I understand the point of the Strauss and Kreisler in creating an ambience of pre-War Vienna but I doubt I will be returning to them much, well though they are played.

The four pieces for violin and piano, his Op 7, are Webern at his most concentrated. Written two years before Pierrot, they highlight the very different temperaments of the two composers, especially when set against Schoenberg’s Phantasy for Violin and Piano of 1949. In about 5 minutes, Webern covers virtually a whole concerto’s worth of music! By contrast, even in the expert hands of these performers – Joonas Ahonen on piano is marvellous throughout – I find the Schoenberg a piece that rambles somewhat and generally outstays its welcome. Their performance of the Webern will, I suspect, divide the crowd along similar lines to their Pierrot. Those who like their Webern cool and glacial beware! I enjoyed the intensity they bring to every gesture a lot. In such concentrated music, it is important that every note sounds like it matters.

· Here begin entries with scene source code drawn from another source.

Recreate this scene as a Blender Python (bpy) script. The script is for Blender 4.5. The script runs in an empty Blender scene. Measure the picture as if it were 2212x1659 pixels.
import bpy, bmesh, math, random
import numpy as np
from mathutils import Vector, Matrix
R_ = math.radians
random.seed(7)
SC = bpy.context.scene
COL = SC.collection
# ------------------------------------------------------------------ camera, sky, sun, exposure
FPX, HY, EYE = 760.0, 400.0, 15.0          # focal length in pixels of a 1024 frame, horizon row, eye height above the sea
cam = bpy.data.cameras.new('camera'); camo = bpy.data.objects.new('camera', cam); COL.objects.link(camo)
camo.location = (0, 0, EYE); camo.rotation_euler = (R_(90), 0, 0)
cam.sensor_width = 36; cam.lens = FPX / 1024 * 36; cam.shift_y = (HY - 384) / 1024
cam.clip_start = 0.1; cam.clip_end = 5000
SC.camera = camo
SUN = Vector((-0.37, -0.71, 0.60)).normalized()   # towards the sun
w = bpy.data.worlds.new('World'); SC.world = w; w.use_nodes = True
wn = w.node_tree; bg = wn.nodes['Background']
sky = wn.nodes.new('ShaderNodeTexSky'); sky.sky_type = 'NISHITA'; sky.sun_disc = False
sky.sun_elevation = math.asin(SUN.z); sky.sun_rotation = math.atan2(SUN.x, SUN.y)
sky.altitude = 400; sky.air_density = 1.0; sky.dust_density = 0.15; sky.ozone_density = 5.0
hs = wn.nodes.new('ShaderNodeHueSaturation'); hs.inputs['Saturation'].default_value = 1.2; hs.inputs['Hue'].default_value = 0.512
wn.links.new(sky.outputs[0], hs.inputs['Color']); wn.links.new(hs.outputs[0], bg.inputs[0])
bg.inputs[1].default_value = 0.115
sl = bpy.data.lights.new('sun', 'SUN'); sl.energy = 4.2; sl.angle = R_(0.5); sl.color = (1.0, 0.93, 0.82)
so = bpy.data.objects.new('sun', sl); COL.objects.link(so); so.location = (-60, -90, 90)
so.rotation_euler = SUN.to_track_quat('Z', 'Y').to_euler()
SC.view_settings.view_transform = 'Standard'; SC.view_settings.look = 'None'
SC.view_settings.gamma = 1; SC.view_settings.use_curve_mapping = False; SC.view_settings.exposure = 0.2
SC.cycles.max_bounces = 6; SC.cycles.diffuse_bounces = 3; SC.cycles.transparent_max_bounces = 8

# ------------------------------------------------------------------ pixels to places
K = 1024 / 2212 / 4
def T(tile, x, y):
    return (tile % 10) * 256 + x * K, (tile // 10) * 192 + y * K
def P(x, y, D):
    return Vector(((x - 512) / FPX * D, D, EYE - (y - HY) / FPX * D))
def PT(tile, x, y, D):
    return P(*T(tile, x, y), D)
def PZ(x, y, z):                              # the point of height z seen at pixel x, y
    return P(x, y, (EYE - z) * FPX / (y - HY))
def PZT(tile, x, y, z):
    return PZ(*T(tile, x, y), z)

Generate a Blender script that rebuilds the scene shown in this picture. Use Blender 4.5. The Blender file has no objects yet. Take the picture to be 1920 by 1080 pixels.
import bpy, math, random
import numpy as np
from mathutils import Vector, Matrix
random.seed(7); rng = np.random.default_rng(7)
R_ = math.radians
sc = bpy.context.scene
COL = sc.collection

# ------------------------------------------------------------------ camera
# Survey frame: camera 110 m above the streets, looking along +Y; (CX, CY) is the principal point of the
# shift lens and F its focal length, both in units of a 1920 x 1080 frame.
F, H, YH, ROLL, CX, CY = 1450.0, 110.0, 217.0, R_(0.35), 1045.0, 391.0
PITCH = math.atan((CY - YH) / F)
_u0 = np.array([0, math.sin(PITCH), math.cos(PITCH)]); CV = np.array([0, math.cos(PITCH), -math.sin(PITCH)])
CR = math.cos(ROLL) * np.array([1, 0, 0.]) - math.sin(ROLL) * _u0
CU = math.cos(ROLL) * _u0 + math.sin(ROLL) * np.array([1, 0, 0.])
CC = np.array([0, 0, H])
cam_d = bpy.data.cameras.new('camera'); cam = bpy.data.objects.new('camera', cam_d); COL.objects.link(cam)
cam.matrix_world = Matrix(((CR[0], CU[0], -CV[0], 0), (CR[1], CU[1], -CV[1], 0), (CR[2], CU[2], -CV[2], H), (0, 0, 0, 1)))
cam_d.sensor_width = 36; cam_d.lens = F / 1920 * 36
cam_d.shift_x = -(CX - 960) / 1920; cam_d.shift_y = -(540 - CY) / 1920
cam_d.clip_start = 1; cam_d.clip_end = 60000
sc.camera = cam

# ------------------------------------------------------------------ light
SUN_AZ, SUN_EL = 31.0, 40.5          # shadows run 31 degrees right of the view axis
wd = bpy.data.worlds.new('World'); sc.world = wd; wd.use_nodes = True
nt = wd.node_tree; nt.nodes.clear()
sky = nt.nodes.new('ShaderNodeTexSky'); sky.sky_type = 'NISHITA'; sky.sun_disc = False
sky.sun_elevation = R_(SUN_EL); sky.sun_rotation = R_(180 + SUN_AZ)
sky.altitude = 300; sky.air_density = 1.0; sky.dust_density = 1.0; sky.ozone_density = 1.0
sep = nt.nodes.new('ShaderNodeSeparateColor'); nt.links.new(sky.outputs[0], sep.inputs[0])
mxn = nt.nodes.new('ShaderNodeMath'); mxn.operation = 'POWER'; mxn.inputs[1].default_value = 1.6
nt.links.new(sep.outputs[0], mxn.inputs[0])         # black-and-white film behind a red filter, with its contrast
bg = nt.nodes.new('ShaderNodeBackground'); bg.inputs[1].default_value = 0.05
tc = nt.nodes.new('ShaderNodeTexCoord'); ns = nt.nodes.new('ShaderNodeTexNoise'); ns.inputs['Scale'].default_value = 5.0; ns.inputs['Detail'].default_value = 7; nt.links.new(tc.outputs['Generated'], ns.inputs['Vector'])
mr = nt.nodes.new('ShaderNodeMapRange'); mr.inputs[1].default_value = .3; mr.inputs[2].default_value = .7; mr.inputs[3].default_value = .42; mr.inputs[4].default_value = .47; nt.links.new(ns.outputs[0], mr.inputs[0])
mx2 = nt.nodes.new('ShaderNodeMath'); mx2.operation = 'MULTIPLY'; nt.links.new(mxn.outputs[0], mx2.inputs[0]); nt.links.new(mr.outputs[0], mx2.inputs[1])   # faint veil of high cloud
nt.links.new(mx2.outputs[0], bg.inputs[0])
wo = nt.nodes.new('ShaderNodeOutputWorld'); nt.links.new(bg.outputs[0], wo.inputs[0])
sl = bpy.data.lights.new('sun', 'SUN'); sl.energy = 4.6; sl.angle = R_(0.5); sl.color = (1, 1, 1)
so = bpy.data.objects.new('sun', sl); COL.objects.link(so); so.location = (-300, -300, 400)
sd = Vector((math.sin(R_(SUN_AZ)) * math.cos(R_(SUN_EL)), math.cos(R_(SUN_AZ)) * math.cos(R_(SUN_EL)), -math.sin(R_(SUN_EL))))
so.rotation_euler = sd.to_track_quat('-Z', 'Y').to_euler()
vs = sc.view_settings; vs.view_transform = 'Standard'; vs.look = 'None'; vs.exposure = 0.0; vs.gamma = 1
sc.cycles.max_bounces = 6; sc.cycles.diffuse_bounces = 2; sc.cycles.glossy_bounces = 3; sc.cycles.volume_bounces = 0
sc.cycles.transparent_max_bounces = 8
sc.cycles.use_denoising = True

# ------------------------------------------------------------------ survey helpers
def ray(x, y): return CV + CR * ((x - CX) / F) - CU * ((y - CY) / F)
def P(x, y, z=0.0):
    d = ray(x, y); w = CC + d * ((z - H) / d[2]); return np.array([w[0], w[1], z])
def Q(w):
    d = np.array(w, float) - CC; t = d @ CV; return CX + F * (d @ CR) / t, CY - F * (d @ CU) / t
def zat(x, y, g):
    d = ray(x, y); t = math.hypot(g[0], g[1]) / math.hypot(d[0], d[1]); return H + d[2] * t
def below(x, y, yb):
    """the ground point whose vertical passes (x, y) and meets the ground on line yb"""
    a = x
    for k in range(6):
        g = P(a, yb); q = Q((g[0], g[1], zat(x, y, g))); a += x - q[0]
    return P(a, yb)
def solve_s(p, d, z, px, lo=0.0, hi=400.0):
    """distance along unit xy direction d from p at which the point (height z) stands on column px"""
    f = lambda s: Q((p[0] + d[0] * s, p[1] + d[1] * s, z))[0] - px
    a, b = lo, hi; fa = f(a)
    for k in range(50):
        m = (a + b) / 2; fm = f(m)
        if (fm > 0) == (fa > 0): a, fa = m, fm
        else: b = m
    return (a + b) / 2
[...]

The Schoenberg piano pieces Op 19 are much better known and are given a fine sensitive outing by Joonas Ahonen. They reflect Schoenberg exercising Webern-like brevity as he groped his way toward twelve tone music.

To end where I began, regardless of its many other merits, I suspect that the vocal performance of Pierrot will be the deciding factor with this CD. I expected to be irritated, but instead found myself entranced. So what if it is over the top? So was Schoenberg!